Avoiding Pressure from the Street, but Blinded to Pressure from Within

The answer, ironically, can be found in analyzing the way Google handled its IPO. They went to great lengths to IPO in such a way that stockholders would not control enough voting stock where pressure from the Street would begin to bleed into product decisions.

Yet, that is exactly the situation they find themselves in – only the pressure comes from within, in the form of a fledgling social network that, at the direction of the CEO is a win-at-all-costs proposition. By famously tying personal compensation to the success of social, the situation we find ourselves in today became all but predictable.

The end result is that decisions are being made to promote the social network in a manner that impacts Google’s core search business that generates $3.7B in annual revenue and finances everything from self-driving cars to the Google cafeteria. (By latest count search advertising is responsible for about 97 percent of Google’s annual revenue.)

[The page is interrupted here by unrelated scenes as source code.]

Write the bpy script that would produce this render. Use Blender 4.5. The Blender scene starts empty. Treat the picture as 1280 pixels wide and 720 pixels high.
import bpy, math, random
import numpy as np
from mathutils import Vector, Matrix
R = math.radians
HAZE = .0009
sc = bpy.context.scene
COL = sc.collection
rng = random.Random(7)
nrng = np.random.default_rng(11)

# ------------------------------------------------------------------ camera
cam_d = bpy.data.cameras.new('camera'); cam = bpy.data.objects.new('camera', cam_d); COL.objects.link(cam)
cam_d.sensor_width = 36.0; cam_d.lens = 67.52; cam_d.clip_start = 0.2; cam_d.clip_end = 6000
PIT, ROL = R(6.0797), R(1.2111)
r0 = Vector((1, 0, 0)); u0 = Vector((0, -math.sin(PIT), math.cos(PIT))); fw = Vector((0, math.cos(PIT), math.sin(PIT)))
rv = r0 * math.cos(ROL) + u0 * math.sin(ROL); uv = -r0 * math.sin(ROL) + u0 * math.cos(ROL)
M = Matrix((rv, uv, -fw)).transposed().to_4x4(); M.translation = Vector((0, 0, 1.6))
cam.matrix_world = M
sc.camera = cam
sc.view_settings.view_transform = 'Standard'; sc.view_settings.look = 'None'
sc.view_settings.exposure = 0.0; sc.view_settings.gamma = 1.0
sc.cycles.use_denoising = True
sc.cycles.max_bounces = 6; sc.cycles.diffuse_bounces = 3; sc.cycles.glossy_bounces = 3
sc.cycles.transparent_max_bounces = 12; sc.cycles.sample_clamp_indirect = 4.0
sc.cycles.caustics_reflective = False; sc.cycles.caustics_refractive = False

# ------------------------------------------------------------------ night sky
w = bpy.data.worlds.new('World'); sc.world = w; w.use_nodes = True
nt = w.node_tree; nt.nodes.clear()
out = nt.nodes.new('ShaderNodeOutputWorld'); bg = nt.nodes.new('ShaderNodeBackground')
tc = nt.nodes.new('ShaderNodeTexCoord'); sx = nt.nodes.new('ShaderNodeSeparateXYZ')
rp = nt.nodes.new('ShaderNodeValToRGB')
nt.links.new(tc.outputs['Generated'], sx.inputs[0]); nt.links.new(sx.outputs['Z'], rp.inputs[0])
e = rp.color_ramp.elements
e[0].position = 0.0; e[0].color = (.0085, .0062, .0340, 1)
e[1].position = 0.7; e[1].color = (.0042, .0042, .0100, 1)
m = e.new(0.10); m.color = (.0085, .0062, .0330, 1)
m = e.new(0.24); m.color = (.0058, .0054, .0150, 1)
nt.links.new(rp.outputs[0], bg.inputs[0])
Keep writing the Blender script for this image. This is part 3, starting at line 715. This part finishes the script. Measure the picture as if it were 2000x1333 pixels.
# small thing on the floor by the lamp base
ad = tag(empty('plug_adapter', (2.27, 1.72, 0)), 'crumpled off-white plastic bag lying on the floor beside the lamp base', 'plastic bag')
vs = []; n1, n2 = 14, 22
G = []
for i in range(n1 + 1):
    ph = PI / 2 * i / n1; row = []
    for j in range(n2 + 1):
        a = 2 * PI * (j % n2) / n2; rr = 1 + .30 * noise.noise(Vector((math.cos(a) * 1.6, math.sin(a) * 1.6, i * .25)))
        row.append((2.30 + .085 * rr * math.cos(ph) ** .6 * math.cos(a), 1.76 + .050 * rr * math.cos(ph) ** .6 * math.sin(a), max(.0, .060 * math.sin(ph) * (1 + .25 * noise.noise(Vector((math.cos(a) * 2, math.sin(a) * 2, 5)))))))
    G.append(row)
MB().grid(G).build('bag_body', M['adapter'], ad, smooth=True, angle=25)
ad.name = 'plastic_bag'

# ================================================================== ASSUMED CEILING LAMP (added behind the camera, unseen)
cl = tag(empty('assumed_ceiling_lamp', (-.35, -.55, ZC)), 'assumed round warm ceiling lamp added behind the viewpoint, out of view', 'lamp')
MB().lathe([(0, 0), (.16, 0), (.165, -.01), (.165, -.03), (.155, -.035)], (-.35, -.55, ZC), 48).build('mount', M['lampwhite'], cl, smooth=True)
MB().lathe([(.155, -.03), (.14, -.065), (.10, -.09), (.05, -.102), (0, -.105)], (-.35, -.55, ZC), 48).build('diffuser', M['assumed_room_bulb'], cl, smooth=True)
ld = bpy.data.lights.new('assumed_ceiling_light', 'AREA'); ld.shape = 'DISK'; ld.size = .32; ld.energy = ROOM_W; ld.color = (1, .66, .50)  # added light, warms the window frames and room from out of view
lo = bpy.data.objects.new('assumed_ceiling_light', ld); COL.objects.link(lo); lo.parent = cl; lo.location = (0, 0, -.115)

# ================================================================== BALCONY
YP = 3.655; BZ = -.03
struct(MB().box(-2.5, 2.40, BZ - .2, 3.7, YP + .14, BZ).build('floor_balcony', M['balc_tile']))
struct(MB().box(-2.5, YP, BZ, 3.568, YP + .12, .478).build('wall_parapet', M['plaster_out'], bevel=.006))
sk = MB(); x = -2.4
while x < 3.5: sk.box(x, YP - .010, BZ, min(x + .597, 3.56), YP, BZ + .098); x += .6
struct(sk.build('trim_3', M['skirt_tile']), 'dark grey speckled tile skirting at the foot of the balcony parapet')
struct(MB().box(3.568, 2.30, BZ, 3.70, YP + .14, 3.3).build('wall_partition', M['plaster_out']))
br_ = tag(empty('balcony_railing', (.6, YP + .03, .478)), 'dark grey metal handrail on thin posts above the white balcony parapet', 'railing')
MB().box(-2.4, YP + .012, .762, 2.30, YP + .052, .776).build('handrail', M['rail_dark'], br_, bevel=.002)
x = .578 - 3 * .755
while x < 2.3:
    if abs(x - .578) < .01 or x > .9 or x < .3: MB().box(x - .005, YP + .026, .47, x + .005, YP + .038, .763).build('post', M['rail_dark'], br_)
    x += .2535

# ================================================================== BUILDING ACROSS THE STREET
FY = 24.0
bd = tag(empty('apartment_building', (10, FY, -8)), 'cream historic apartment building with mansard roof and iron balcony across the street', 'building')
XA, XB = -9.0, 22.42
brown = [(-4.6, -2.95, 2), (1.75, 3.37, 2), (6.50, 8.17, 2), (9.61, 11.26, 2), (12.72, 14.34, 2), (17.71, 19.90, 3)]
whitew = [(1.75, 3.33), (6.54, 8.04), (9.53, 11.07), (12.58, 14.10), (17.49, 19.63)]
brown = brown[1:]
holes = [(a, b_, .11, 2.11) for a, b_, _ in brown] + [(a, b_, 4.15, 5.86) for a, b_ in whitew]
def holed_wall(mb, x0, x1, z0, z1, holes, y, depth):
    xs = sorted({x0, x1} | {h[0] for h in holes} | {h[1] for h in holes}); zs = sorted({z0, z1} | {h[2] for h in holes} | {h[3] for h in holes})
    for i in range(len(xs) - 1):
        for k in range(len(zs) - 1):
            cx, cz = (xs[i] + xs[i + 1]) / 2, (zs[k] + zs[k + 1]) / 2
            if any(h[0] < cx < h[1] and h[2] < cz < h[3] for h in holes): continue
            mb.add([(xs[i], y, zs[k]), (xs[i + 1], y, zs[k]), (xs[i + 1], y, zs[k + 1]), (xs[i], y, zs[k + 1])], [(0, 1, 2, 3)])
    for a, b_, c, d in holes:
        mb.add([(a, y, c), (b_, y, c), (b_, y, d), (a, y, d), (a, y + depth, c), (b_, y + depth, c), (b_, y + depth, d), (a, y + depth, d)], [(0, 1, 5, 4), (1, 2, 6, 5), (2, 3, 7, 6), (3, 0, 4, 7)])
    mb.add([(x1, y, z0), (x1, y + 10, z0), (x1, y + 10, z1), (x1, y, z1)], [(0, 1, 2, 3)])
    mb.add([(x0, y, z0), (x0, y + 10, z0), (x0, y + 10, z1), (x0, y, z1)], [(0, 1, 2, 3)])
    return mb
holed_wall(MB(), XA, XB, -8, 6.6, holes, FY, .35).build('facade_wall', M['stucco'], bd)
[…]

Google Approaches Uncharted Territories

So what does all this mean for Google? There have been numerous instances in the past where users have been up in arms about the latest Google change, insisting they were moving on to other search engines. Panda, while painful for many publishers ultimately proved itself to improve search results relevancy. Google Instant and Preview brought with them cries of “SEO is Dead!” and vows to move on to greener pastures. All the while the needle hasn’t budged on Google’s market share.

But what makes this time different is this is the first time the credibility of their core search results are being called into question.

Without question, social is an important part of how online users will consume and spread quality content. But it has to be integrated in a manner that doesn’t degrade core search functionality, or worse, sully searcher trust in what is still the most utilized search engine in the world. Because this, more than anything Google’s core competitors can do to them, could prove itself to be the tossed pebble that brings the mighty giant to its knees.